Análise: Na diplomacia, Marina combina Collor, FHC e Lula
Aos poucos, a esfinge vai sendo decifrada.
A política externa de Marina Silva ganhou contornos mais claros e definitivos desde a divulgação, na última sexta-feira (29/8), do plano de governo da coligação liderada pelo PSB.
Dali emerge uma perspectiva liberal das relações internacionais, que mais faz lembrar as gestões diplomáticas de Collor e FHC do que as próprias concepções nacionalistas historicamente sustentadas pelo partido.
As posições registradas no plano de governo evocam a política externa de Collor em, pelo menos, três aspectos: na abertura agressiva proposta para o comércio exterior brasileiro; na exortação ao "regionalismo aberto", que não necessariamente privilegiará os acordos regionais sul-americanos, como Mercosul e Unasul; e, naturalmente, na intensa exploração política da pauta ambiental.
Cabe fazer a ressalva de que, se com Collor o meio ambiente era um filão político-eleitoral (que ganhou visibilidade com a realização da Conferência das Nações Unidas sobre o Meio Ambiente, em 1992, no Rio de Janeiro), com Marina há um envolvimento genuíno com a causa, que vem de longa data e é amplamente reconhecido pela comunidade internacional.
O documento da candidatura marinista aproxima-se ainda da agenda internacional de FHC, no que defende a maior adequação do Brasil aos grandes regimes internacionais de direitos humanos, não proliferação nuclear, promoção de democracia, mudança climática e livre comércio.
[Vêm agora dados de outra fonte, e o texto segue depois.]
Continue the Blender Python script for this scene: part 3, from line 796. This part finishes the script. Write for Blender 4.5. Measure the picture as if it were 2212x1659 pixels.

Trata-se da atualização do discurso da "autonomia pela participação", tão caro aos formuladores diplomáticos peessedebistas.
Há acenos ao ecumenismo da política externa de Lula, mas o programa não se compromete com a manutenção de suas linhas mestras. Embora mencione a importância de iniciativas como Brics e Ibas, o texto ressalta a dificuldade em conciliar as políticas externas de seus membros. Apesar de discorrer sobre África e América Latina, o documento não concede prioridade às duas regiões - no que se afasta dos posicionamentos adotados sob os governos do PT.
Assim, o objetivo de revisão da ordem mundial sai de cena, dando lugar à ênfase no "poder brando" e na reputação nacional, a ser buscada pela adesão, e não pela contestação às normas e instituições globais vigentes. Infere-se que as reformas do Conselho de Segurança da ONU e do Fundo Monetário Internacional, por exemplo, não serão temas de alta relevância num eventual governo de Marina.
Aparentemente, portanto, a candidatura do PSB advoga uma política externa mais próxima do perfil das potências médias tradicionais (Canadá, Austrália, Holanda, Suécia, Japão, Coreia do Sul etc.) - o que não se combina perfeitamente com as necessidades e aspirações de um grande país emergente como o Brasil. A reboque dessa nova postura, vislumbra-se como possível efeito colateral o enfraquecimento das parcerias estratégicas com os países Brics, sobretudo em projetos conjuntos nos campos da defesa e das finanças.
Por fim, o programa de governo da candidatura Marina Silva explicita a intenção de pôr freios à "desitamaratização" da política externa brasileira. O reconhecimento do Ministério das Relações Exteriores como órgão competente para a implementação da diplomacia nacional é boa notícia.
O único risco é que, ao tentar reverter a tendência de esvaziamento funcional da Casa de Rio Branco, se cometa o equívoco análogo - e igualmente grave - de promover novo ciclo de insulamento burocrático, relegando a formulação da política externa exclusivamente aos diplomatas. Afinal, numa democracia, a fonte de legitimação de qualquer política pública deve ser, sempre, a sociedade.
DAWISSON BELÉM LOPES é professor de Política Internacional e Comparada da Universidade Federal de Minas Gerais, autor de "Política Externa e Democracia no Brasil" (Ed. Unesp, 2013).
LUCAS PEREIRA REZENDE é professor de Relações Internacionais da Universidade Federal de Santa Catarina, autor de "O Engajamento do Brasil nas Operações de Paz da ONU" (Ed. Appris, 2012).